Wednesday, June 20, 2012

The Lost Art of the Low Post Game

There is little debate among the basketball intelligentsia in the matter. Kentucky's Anthony Davis appears to be the consensus #1 overall pick.  This is no small feat, especially since many scouts are calling this the deepest Draft class since '03. The 19 year old is projected to be a starting power forward who can have an immediate impact at the next level. Some would go as far as to say that Davis will one day blossom into a franchise player.  Predicting the success of big men coming into the league can be a crap shoot but the kid does have a tremendous upside. Davis is a game changer on the defensive end. He is already a superb shot blocker with great instincts. He runs the floor well, is surprisingly quick, and has an amazing vertical leap. These attributes contribute to him being an exceptional offensive rebounder. Anthony Davis is listed as 6'10" with a 7'4" wingspan. He also has nimble feet and a nice looking jump shot. These attributes could contribute to him one day becoming a good low post scorer.

A good low post scorer.

Imagine that.

There is a serious lack of good low post scorers in the league right now.   For years, getting a dominant big man and surrounding him with outside shooters and other role players was the blueprint for winning championships.  It was how the Hakeem Olajuwon and the Rockets won two of them. It was how the Shaquille O'Neal and the Lakers won 3 of them.  It was how Tim Duncan and the Spurs were able to win 4. One could even argue that the low post play of Pau Gasol and Kevin Garnett were essential to their respective teams' championship runs. Getting that dominant big man used to be every team's mission in life.
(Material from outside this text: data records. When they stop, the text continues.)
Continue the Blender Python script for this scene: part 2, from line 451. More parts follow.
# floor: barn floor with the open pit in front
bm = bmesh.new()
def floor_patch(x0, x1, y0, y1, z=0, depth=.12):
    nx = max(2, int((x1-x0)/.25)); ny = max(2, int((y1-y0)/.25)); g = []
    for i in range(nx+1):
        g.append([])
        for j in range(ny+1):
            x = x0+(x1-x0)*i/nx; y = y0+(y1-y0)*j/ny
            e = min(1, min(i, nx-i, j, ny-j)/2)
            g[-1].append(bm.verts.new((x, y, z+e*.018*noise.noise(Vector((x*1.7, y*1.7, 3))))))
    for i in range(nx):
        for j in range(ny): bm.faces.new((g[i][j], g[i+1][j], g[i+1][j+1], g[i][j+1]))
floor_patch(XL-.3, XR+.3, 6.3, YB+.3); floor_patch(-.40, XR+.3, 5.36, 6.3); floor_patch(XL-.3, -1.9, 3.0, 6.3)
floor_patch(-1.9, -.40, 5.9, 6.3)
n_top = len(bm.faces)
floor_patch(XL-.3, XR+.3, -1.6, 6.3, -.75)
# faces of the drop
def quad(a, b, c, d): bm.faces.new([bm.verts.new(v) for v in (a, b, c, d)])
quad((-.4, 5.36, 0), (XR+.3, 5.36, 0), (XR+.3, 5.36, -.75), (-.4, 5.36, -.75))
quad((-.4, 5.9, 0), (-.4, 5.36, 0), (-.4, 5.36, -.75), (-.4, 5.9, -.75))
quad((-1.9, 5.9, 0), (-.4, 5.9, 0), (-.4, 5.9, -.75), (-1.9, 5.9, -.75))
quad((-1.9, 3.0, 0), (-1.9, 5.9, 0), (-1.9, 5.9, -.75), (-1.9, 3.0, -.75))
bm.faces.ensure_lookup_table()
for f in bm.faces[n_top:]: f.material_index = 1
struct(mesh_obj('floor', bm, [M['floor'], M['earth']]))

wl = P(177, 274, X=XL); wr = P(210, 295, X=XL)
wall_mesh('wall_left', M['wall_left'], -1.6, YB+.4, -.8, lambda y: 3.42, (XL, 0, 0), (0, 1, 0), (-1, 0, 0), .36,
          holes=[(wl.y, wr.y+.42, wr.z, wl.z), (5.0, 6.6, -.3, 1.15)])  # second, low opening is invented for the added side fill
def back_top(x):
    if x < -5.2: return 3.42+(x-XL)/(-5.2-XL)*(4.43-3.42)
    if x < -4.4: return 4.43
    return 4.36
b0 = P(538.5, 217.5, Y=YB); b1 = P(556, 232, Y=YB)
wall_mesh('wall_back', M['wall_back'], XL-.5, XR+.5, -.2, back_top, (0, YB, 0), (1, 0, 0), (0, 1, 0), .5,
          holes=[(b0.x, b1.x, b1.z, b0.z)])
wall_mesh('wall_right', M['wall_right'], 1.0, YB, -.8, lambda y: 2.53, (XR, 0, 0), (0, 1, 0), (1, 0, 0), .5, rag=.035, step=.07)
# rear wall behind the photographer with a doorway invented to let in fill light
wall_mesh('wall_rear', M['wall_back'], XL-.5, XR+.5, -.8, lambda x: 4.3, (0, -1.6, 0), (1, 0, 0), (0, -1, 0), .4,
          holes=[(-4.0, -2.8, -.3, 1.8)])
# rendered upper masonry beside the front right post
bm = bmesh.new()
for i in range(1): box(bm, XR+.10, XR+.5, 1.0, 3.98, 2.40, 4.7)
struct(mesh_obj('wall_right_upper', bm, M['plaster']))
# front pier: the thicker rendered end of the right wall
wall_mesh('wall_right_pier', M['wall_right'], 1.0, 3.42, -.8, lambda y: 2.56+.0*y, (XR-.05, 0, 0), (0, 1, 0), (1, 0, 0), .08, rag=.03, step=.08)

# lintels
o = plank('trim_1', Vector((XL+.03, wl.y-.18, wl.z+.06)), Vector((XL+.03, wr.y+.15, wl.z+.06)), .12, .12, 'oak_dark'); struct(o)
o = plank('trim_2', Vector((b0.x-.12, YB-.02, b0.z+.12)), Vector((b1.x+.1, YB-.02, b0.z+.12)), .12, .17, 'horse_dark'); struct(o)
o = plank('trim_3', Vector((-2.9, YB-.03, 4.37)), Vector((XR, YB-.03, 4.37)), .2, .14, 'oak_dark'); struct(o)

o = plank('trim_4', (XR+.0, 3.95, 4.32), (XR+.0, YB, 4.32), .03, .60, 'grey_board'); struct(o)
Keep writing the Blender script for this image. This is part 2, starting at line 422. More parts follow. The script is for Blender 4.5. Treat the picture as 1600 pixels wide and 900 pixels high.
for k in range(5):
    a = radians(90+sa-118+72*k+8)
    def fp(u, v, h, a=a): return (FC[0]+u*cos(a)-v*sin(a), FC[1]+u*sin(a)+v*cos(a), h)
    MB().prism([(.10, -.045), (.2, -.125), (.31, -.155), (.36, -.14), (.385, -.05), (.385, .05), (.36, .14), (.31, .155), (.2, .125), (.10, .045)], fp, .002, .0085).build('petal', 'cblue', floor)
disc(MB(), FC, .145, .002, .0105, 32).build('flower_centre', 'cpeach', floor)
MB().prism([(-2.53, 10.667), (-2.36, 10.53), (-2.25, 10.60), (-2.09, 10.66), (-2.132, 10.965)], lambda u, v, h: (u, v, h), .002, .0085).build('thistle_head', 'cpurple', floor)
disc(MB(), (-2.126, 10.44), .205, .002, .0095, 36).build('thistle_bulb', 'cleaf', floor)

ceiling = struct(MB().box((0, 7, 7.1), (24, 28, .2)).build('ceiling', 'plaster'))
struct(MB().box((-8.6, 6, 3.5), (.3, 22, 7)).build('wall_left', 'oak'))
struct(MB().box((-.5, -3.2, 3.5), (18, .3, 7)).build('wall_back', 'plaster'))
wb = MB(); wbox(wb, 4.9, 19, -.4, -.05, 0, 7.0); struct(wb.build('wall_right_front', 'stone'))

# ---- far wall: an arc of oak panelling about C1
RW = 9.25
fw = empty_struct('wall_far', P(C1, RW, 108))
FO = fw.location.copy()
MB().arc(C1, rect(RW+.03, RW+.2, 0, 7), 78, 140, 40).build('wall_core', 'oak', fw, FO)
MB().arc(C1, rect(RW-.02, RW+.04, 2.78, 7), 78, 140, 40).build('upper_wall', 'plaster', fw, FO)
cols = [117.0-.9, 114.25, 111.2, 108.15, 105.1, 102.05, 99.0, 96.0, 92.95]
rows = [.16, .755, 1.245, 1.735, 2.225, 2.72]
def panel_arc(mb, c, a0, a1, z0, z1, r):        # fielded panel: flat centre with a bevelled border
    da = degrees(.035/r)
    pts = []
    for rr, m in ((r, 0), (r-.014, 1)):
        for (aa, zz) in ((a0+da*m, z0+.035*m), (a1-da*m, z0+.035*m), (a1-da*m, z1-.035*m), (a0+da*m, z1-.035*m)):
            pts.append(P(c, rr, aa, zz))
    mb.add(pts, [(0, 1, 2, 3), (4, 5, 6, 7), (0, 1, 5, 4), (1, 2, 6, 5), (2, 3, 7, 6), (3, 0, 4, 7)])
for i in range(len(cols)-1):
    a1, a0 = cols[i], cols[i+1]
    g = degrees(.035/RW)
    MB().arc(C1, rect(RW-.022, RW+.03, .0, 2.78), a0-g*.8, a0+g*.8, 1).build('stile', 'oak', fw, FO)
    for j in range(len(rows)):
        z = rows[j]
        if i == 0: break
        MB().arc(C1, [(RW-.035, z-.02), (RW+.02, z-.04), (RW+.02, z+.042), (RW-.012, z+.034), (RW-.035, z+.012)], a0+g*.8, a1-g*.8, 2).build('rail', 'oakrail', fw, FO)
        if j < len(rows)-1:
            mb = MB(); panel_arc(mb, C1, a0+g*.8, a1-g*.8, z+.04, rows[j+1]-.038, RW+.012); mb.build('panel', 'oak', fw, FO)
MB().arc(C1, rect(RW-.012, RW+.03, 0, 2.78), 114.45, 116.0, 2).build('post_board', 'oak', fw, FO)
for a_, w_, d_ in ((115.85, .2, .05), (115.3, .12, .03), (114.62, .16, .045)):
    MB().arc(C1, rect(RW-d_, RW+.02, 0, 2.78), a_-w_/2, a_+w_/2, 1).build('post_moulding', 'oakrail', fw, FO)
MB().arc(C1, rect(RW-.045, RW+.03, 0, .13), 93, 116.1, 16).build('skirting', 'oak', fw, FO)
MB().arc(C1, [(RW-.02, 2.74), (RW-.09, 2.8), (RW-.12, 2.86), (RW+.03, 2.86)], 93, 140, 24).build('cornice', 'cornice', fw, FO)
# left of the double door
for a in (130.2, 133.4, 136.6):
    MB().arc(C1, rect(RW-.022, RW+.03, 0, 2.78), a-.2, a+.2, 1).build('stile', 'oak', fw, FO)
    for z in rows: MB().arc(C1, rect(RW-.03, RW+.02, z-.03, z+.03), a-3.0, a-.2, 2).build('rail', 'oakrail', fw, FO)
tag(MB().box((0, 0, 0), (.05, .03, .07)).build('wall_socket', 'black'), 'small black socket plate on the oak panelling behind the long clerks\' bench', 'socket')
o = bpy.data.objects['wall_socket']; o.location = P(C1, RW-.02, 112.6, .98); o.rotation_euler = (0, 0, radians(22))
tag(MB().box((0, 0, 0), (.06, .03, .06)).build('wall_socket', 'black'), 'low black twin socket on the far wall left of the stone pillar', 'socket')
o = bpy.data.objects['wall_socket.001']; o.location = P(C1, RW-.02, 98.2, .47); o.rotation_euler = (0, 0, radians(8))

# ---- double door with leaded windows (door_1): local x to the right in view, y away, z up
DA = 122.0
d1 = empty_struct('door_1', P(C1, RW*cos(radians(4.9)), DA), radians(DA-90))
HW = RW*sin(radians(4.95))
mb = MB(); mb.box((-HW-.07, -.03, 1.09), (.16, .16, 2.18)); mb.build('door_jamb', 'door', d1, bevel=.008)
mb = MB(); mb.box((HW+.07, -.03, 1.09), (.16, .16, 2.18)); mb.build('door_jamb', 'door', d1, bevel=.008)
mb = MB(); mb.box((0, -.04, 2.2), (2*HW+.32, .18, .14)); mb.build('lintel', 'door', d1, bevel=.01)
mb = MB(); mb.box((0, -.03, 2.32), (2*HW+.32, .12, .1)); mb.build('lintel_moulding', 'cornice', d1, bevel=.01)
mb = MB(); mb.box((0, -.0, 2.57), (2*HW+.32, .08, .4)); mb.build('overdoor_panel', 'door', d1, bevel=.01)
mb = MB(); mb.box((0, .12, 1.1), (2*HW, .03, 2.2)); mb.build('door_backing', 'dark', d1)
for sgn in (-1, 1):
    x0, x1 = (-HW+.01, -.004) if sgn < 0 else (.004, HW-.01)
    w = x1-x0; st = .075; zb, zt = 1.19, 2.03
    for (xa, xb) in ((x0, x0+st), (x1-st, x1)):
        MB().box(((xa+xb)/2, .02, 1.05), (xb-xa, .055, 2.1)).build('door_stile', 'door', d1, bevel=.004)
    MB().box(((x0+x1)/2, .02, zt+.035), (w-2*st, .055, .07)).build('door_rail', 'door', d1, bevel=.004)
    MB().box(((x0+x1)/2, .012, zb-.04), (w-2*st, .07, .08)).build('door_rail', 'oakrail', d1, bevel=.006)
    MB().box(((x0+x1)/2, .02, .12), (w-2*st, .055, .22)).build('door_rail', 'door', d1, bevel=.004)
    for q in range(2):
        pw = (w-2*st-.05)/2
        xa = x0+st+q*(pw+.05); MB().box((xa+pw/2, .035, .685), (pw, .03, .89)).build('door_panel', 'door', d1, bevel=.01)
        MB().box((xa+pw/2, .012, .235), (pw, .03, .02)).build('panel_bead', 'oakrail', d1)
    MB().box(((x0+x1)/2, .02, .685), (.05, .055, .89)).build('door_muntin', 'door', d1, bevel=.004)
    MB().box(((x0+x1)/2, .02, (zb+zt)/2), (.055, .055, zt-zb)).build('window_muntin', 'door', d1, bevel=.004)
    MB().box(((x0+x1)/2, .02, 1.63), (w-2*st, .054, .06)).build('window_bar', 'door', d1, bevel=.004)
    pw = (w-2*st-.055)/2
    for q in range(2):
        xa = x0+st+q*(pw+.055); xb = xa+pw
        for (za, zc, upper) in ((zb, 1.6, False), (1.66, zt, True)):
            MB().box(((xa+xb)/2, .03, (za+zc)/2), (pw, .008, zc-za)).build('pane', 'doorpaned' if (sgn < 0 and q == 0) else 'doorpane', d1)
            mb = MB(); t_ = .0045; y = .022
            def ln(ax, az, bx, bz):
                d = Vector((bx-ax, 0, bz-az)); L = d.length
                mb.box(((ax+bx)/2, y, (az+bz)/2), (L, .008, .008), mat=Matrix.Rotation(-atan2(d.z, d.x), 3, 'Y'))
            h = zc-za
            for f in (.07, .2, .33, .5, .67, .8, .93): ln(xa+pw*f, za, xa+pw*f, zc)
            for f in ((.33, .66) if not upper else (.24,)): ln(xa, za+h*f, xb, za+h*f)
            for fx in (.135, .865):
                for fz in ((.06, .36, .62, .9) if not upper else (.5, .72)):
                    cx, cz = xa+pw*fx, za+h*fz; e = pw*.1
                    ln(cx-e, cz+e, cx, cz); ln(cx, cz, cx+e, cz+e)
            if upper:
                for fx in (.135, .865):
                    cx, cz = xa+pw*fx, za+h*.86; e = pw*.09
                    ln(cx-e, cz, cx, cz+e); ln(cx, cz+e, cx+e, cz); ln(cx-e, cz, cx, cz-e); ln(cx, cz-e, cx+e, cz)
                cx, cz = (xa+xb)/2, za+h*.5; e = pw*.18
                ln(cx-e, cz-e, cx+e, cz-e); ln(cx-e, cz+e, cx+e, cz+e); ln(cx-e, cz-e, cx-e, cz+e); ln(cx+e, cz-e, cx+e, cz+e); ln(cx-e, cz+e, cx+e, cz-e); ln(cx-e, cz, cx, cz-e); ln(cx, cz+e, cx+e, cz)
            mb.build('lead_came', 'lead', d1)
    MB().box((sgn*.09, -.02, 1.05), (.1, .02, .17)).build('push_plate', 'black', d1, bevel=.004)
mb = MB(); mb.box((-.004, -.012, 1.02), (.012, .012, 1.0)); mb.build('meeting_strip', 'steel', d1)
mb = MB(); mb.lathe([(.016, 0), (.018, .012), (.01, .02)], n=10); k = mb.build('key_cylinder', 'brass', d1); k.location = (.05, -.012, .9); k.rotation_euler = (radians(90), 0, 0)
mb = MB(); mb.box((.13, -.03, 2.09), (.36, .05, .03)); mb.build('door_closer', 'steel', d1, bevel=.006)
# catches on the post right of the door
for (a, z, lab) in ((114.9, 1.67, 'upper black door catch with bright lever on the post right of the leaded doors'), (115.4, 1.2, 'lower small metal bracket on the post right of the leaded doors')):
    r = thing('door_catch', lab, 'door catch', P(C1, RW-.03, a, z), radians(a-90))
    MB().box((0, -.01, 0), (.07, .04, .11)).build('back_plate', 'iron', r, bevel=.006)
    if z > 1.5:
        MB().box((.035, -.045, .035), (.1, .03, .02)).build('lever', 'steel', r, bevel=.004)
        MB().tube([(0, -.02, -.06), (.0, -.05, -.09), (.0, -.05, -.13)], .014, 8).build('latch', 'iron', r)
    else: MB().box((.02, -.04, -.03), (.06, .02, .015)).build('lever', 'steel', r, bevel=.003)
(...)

Things are much different these days. The tried and true "back-to-the-basket" style of play seems to be going the way of the set shot and the underhanded free throw. Why is that?  There are plenty of athletic big men in the league but for whatever reason, none of them are dominant low post scorers.  Is it because strong, agile, coordinated, 7-footers with a soft shooting touch are that hard to come by?  Is it because today's game is becoming more about guard play and perimeter shooting?  Either explanation makes sense.  You don't see guys with Olajuwon's size, footwork, and skill set every day.  The game is also changing.  Nowadays there is no shortage of great perimeter players at every level.  Perhaps today's big men are being taught to become screen setters rather than scorers.

Some teams still choose to invest in big men.  Right now, the two best in the league (in my estimation) are Dwight Howard and Andrew Bynum.  Both guys can take over a game on any given night.  Their play in the low post commands double teams, creates spacing and makes their teammates' jobs a whole lot easier.  Who else is there?  Roy Hibbert, Al Horford, Andrew Bogut, and Luis Scola are all quality big men but none of them are exactly "franchise player" material.  Demarcus Cousins could develop into a dominant big man but has a lot of maturing to do.

The Hornets' eventual decision to draft Anthony Davis is not without risk.  A lot of promising 7-footers taken number 1 overall ended up being busts. Yao Ming was a dominant center when he was healthy. Unfortunately, he wasn't healthy too often.  Andrew Bogut has the size and skills to be a dominant low post scorer but can't stay healthy either.  Greg Oden may have developed into a great center but has never been able to remain injury-free for any extended period of time.  Kwame Brown had all of the physical tools to become a great center but will most likely be remembered as the biggest bust in the history of the NBA.

I hope that Anthony Davis will live up to the hype.  It would be great to have another dominant big man in the NBA and I believe that it would be good for the game.  Back in the day, seeing Ewing and Olajuwon go at it was always entertaining.  Some of my favorite Playoff memories involved watching Shaq and Tim Duncan battle in the low post.  One day I may be just as fondly recalling the epic battles between Anthony Davis and Andrew Bynum, Dwight Howard, or DeMarcus Cousins.